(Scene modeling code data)
____________________
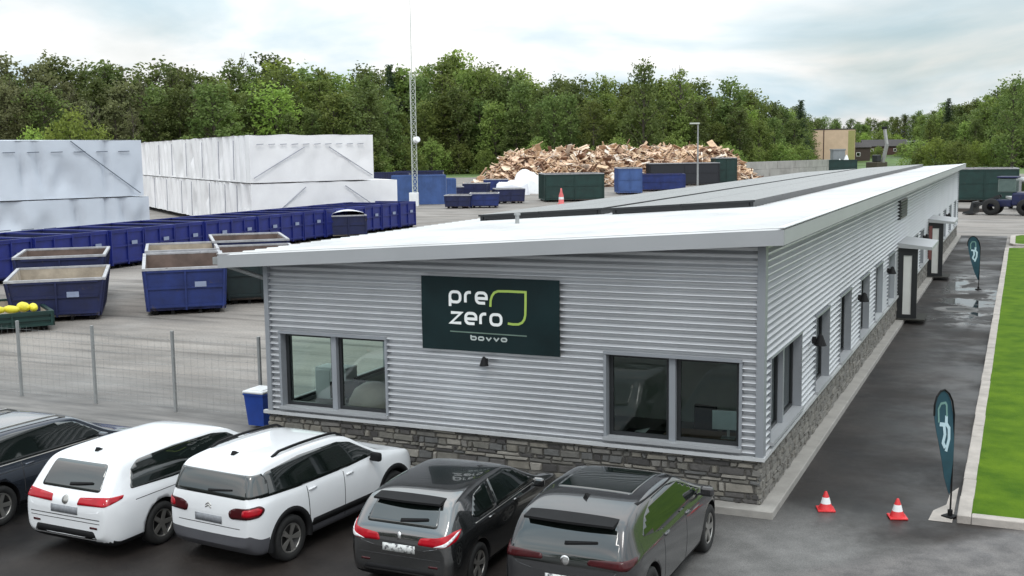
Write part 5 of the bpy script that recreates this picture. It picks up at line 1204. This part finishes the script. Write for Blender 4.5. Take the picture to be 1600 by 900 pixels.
# container and blue loader at the far right of the path
v = ground(1537, 316); skip('waste_container', 'dark green ribbed container past the far end of the office', 'container', (v.x, v.y, 0), R(6), 5.5, 6.4, 3.4, greenc, bin_rust, ribs=5, hook=False)
v = ground(1578, 336); t = thing('wheel_loader', 'dark blue wheel loader with front arms in the yard past the office', 'loader', (v.x, v.y, 0), R(80))
for sx in (-.85, .85):
    for sy in (-1.35, 1.35):
        m = MB(); Mw = Matrix.Translation((sx, sy, .7)) @ Matrix.Rotation(PI / 2, 4, 'Y'); m.lathe([(.3, -.22), (.62, -.25), (.7, -.15), (.7, .15), (.62, .25), (.3, .22)], Mw, 20); m.build('wheel', rubber, t); 
m = MB(); m.b2(-.75, .75, -2.3, -.2, .8, 1.9, bev=.15); m.b2(-.55, .55, -.2, 1.9, .7, 1.3, bev=.1); m.build('body', navyc, t)
m = MB(); m.b2(-.7, .7, -.5, .9, 1.9, 3.1, bev=.12); m.build('cab', mat('cab_glass', (.10, .14, .13), .1), t); m = MB(); m.b2(-.8, .8, -.6, 1.0, 3.1, 3.25, bev=.05); m.build('cab_roof', navyc, t)
m = MB()
for s in (-.45, .45): m.bar((s, .8, 1.6), (s, 2.8, .7), .18, .25)
m.build('lift_arm', darkf, t); m = MB(); m.prism([(2.7, .1), (3.6, .1), (3.5, .25), (3.0, .4), (2.85, 1.1), (2.7, 1.1)], lambda u, v_, d: (-1.2 + d, u, v_), 2.4); m.build('bucket', darkf, t)
v = ground(1600, 335); t = thing('parked_truck', 'grey flatbed truck cut off by the right edge past the blue loader', 'truck', (v.x + .8, v.y + 4, 0), R(10))
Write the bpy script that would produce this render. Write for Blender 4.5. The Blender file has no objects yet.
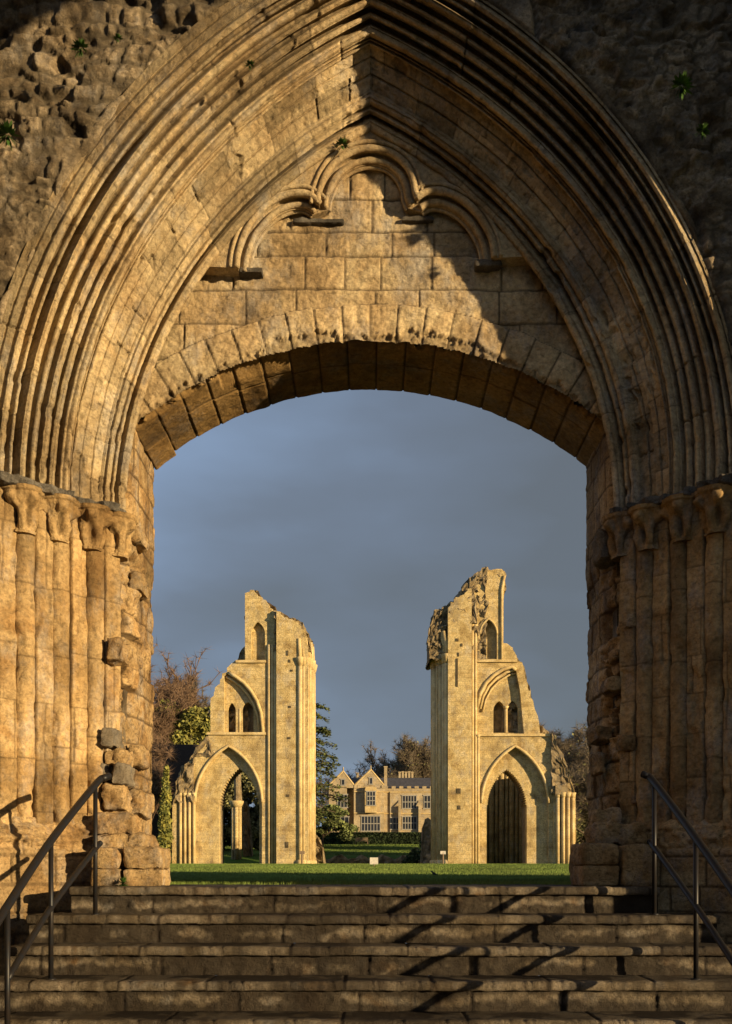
____________________
> REQUIREMENT: Give all the entries again exactly, dropping each picture.

> CORRECT OUTPUT:
Write part 5 of the bpy script that recreates this picture. It picks up at line 1204. This part finishes the script. Write for Blender 4.5. Take the picture to be 1600 by 900 pixels.
# container and blue loader at the far right of the path
v = ground(1537, 316); skip('waste_container', 'dark green ribbed container past the far end of the office', 'container', (v.x, v.y, 0), R(6), 5.5, 6.4, 3.4, greenc, bin_rust, ribs=5, hook=False)
v = ground(1578, 336); t = thing('wheel_loader', 'dark blue wheel loader with front arms in the yard past the office', 'loader', (v.x, v.y, 0), R(80))
for sx in (-.85, .85):
    for sy in (-1.35, 1.35):
        m = MB(); Mw = Matrix.Translation((sx, sy, .7)) @ Matrix.Rotation(PI / 2, 4, 'Y'); m.lathe([(.3, -.22), (.62, -.25), (.7, -.15), (.7, .15), (.62, .25), (.3, .22)], Mw, 20); m.build('wheel', rubber, t); 
m = MB(); m.b2(-.75, .75, -2.3, -.2, .8, 1.9, bev=.15); m.b2(-.55, .55, -.2, 1.9, .7, 1.3, bev=.1); m.build('body', navyc, t)
m = MB(); m.b2(-.7, .7, -.5, .9, 1.9, 3.1, bev=.12); m.build('cab', mat('cab_glass', (.10, .14, .13), .1), t); m = MB(); m.b2(-.8, .8, -.6, 1.0, 3.1, 3.25, bev=.05); m.build('cab_roof', navyc, t)
m = MB()
for s in (-.45, .45): m.bar((s, .8, 1.6), (s, 2.8, .7), .18, .25)
m.build('lift_arm', darkf, t); m = MB(); m.prism([(2.7, .1), (3.6, .1), (3.5, .25), (3.0, .4), (2.85, 1.1), (2.7, 1.1)], lambda u, v_, d: (-1.2 + d, u, v_), 2.4); m.build('bucket', darkf, t)
v = ground(1600, 335); t = thing('parked_truck', 'grey flatbed truck cut off by the right edge past the blue loader', 'truck', (v.x + .8, v.y + 4, 0), R(10))
Write the bpy script that would produce this render. Write for Blender 4.5. The Blender file has no objects yet.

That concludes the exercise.